**TASK REQUIREMENTS**
Extract the full listing verbatim and drop any pictures from your copy.

**INPUT**
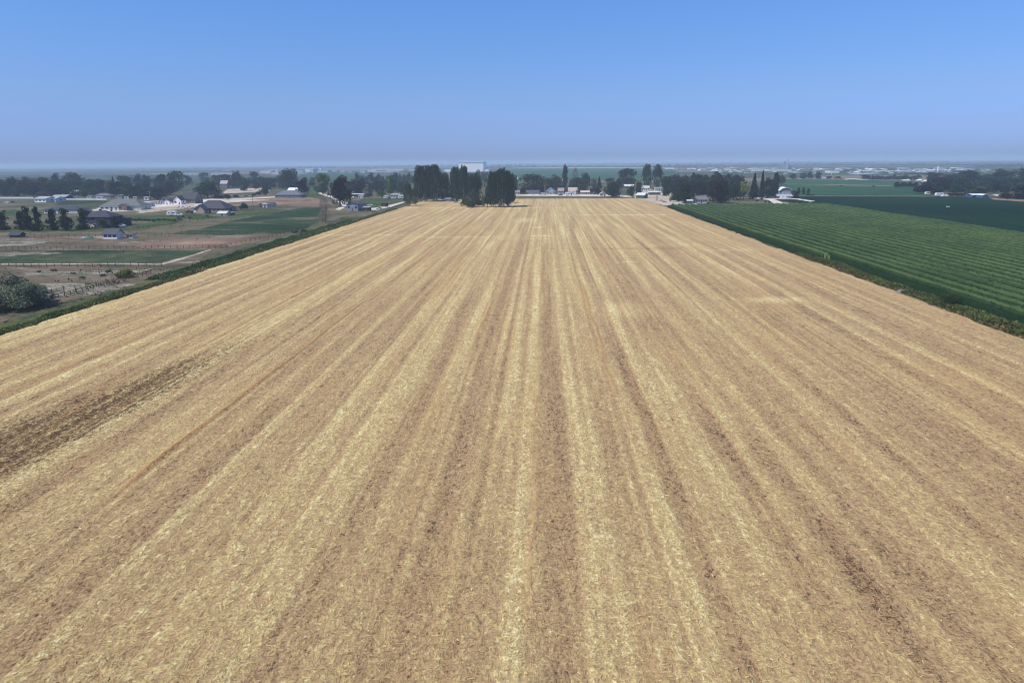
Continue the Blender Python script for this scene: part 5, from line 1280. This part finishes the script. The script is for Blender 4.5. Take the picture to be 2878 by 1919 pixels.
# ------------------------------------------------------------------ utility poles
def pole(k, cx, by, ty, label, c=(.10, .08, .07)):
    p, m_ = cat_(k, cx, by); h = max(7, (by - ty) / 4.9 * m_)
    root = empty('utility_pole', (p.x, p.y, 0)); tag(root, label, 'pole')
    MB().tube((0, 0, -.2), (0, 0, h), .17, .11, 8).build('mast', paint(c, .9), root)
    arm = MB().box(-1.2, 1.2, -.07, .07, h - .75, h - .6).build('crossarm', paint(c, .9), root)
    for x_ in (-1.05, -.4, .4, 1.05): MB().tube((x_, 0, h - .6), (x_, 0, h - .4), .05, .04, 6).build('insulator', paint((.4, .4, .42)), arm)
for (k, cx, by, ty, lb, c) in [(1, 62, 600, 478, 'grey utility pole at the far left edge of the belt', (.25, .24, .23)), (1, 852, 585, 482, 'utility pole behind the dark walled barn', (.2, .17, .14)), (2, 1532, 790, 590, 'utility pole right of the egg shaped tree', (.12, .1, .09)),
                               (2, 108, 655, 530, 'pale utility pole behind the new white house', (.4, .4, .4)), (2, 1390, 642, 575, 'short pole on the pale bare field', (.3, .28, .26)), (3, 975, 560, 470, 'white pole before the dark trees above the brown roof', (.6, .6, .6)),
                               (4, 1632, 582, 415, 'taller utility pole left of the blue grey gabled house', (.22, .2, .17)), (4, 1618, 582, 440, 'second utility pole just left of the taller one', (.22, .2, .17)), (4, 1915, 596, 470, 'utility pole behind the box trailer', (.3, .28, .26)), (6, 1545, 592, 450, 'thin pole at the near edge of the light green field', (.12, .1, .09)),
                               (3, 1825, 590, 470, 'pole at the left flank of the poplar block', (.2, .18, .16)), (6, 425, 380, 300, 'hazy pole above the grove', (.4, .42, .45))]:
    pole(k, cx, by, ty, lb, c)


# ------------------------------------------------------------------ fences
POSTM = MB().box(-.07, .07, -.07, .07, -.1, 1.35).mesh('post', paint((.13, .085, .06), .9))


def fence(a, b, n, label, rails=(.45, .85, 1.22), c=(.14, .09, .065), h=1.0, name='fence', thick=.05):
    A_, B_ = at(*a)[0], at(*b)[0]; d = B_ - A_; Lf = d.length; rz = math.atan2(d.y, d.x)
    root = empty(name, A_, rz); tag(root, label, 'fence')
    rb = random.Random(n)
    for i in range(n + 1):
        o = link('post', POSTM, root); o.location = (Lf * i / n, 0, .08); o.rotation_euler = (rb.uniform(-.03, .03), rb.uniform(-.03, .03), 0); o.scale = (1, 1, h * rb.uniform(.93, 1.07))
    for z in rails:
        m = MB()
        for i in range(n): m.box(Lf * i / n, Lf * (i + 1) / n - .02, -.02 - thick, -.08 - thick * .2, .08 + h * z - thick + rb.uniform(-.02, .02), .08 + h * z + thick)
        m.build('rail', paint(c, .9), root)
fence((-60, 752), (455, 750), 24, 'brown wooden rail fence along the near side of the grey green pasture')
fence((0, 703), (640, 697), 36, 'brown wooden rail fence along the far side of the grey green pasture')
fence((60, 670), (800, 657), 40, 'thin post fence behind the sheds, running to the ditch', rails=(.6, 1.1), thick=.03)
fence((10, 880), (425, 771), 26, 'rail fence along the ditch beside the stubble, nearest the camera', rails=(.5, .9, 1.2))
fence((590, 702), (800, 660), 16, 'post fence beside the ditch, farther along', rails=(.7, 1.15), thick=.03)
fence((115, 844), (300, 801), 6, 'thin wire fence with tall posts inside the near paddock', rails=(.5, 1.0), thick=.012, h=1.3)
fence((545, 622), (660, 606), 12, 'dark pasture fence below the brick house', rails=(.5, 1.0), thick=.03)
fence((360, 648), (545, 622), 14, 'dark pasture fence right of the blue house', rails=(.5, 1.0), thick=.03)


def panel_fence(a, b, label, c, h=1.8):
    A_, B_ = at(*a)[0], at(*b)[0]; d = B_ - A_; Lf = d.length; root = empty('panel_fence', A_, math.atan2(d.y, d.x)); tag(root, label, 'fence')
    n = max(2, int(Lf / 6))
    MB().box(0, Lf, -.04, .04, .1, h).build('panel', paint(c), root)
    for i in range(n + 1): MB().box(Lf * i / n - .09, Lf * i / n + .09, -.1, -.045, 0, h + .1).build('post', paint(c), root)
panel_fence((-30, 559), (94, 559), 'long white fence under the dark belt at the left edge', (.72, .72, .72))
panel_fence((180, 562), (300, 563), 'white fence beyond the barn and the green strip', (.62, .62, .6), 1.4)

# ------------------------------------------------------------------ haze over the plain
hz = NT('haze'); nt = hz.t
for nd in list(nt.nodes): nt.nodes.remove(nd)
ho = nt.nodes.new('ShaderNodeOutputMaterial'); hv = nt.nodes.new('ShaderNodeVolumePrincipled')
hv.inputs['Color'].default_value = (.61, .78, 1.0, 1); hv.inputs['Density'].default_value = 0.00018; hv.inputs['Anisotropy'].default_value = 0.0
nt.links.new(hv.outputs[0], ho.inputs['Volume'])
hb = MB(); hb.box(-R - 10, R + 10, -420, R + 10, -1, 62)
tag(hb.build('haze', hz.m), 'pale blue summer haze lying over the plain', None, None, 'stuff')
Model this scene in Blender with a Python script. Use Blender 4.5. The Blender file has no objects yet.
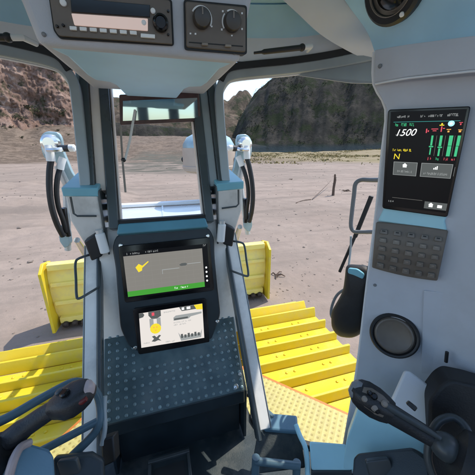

**WRITTEN ANSWER**
Continue the Blender Python script for this scene: part 5, from line 1280. This part finishes the script. The script is for Blender 4.5. Take the picture to be 2878 by 1919 pixels.
# ------------------------------------------------------------------ utility poles
def pole(k, cx, by, ty, label, c=(.10, .08, .07)):
    p, m_ = cat_(k, cx, by); h = max(7, (by - ty) / 4.9 * m_)
    root = empty('utility_pole', (p.x, p.y, 0)); tag(root, label, 'pole')
    MB().tube((0, 0, -.2), (0, 0, h), .17, .11, 8).build('mast', paint(c, .9), root)
    arm = MB().box(-1.2, 1.2, -.07, .07, h - .75, h - .6).build('crossarm', paint(c, .9), root)
    for x_ in (-1.05, -.4, .4, 1.05): MB().tube((x_, 0, h - .6), (x_, 0, h - .4), .05, .04, 6).build('insulator', paint((.4, .4, .42)), arm)
for (k, cx, by, ty, lb, c) in [(1, 62, 600, 478, 'grey utility pole at the far left edge of the belt', (.25, .24, .23)), (1, 852, 585, 482, 'utility pole behind the dark walled barn', (.2, .17, .14)), (2, 1532, 790, 590, 'utility pole right of the egg shaped tree', (.12, .1, .09)),
                               (2, 108, 655, 530, 'pale utility pole behind the new white house', (.4, .4, .4)), (2, 1390, 642, 575, 'short pole on the pale bare field', (.3, .28, .26)), (3, 975, 560, 470, 'white pole before the dark trees above the brown roof', (.6, .6, .6)),
                               (4, 1632, 582, 415, 'taller utility pole left of the blue grey gabled house', (.22, .2, .17)), (4, 1618, 582, 440, 'second utility pole just left of the taller one', (.22, .2, .17)), (4, 1915, 596, 470, 'utility pole behind the box trailer', (.3, .28, .26)), (6, 1545, 592, 450, 'thin pole at the near edge of the light green field', (.12, .1, .09)),
                               (3, 1825, 590, 470, 'pole at the left flank of the poplar block', (.2, .18, .16)), (6, 425, 380, 300, 'hazy pole above the grove', (.4, .42, .45))]:
    pole(k, cx, by, ty, lb, c)


# ------------------------------------------------------------------ fences
POSTM = MB().box(-.07, .07, -.07, .07, -.1, 1.35).mesh('post', paint((.13, .085, .06), .9))


def fence(a, b, n, label, rails=(.45, .85, 1.22), c=(.14, .09, .065), h=1.0, name='fence', thick=.05):
    A_, B_ = at(*a)[0], at(*b)[0]; d = B_ - A_; Lf = d.length; rz = math.atan2(d.y, d.x)
    root = empty(name, A_, rz); tag(root, label, 'fence')
    rb = random.Random(n)
    for i in range(n + 1):
        o = link('post', POSTM, root); o.location = (Lf * i / n, 0, .08); o.rotation_euler = (rb.uniform(-.03, .03), rb.uniform(-.03, .03), 0); o.scale = (1, 1, h * rb.uniform(.93, 1.07))
    for z in rails:
        m = MB()
        for i in range(n): m.box(Lf * i / n, Lf * (i + 1) / n - .02, -.02 - thick, -.08 - thick * .2, .08 + h * z - thick + rb.uniform(-.02, .02), .08 + h * z + thick)
        m.build('rail', paint(c, .9), root)
fence((-60, 752), (455, 750), 24, 'brown wooden rail fence along the near side of the grey green pasture')
fence((0, 703), (640, 697), 36, 'brown wooden rail fence along the far side of the grey green pasture')
fence((60, 670), (800, 657), 40, 'thin post fence behind the sheds, running to the ditch', rails=(.6, 1.1), thick=.03)
fence((10, 880), (425, 771), 26, 'rail fence along the ditch beside the stubble, nearest the camera', rails=(.5, .9, 1.2))
fence((590, 702), (800, 660), 16, 'post fence beside the ditch, farther along', rails=(.7, 1.15), thick=.03)
fence((115, 844), (300, 801), 6, 'thin wire fence with tall posts inside the near paddock', rails=(.5, 1.0), thick=.012, h=1.3)
fence((545, 622), (660, 606), 12, 'dark pasture fence below the brick house', rails=(.5, 1.0), thick=.03)
fence((360, 648), (545, 622), 14, 'dark pasture fence right of the blue house', rails=(.5, 1.0), thick=.03)


def panel_fence(a, b, label, c, h=1.8):
    A_, B_ = at(*a)[0], at(*b)[0]; d = B_ - A_; Lf = d.length; root = empty('panel_fence', A_, math.atan2(d.y, d.x)); tag(root, label, 'fence')
    n = max(2, int(Lf / 6))
    MB().box(0, Lf, -.04, .04, .1, h).build('panel', paint(c), root)
    for i in range(n + 1): MB().box(Lf * i / n - .09, Lf * i / n + .09, -.1, -.045, 0, h + .1).build('post', paint(c), root)
panel_fence((-30, 559), (94, 559), 'long white fence under the dark belt at the left edge', (.72, .72, .72))
panel_fence((180, 562), (300, 563), 'white fence beyond the barn and the green strip', (.62, .62, .6), 1.4)

# ------------------------------------------------------------------ haze over the plain
hz = NT('haze'); nt = hz.t
for nd in list(nt.nodes): nt.nodes.remove(nd)
ho = nt.nodes.new('ShaderNodeOutputMaterial'); hv = nt.nodes.new('ShaderNodeVolumePrincipled')
hv.inputs['Color'].default_value = (.61, .78, 1.0, 1); hv.inputs['Density'].default_value = 0.00018; hv.inputs['Anisotropy'].default_value = 0.0
nt.links.new(hv.outputs[0], ho.inputs['Volume'])
hb = MB(); hb.box(-R - 10, R + 10, -420, R + 10, -1, 62)
tag(hb.build('haze', hz.m), 'pale blue summer haze lying over the plain', None, None, 'stuff')
Model this scene in Blender with a Python script. Use Blender 4.5. The Blender file has no objects yet.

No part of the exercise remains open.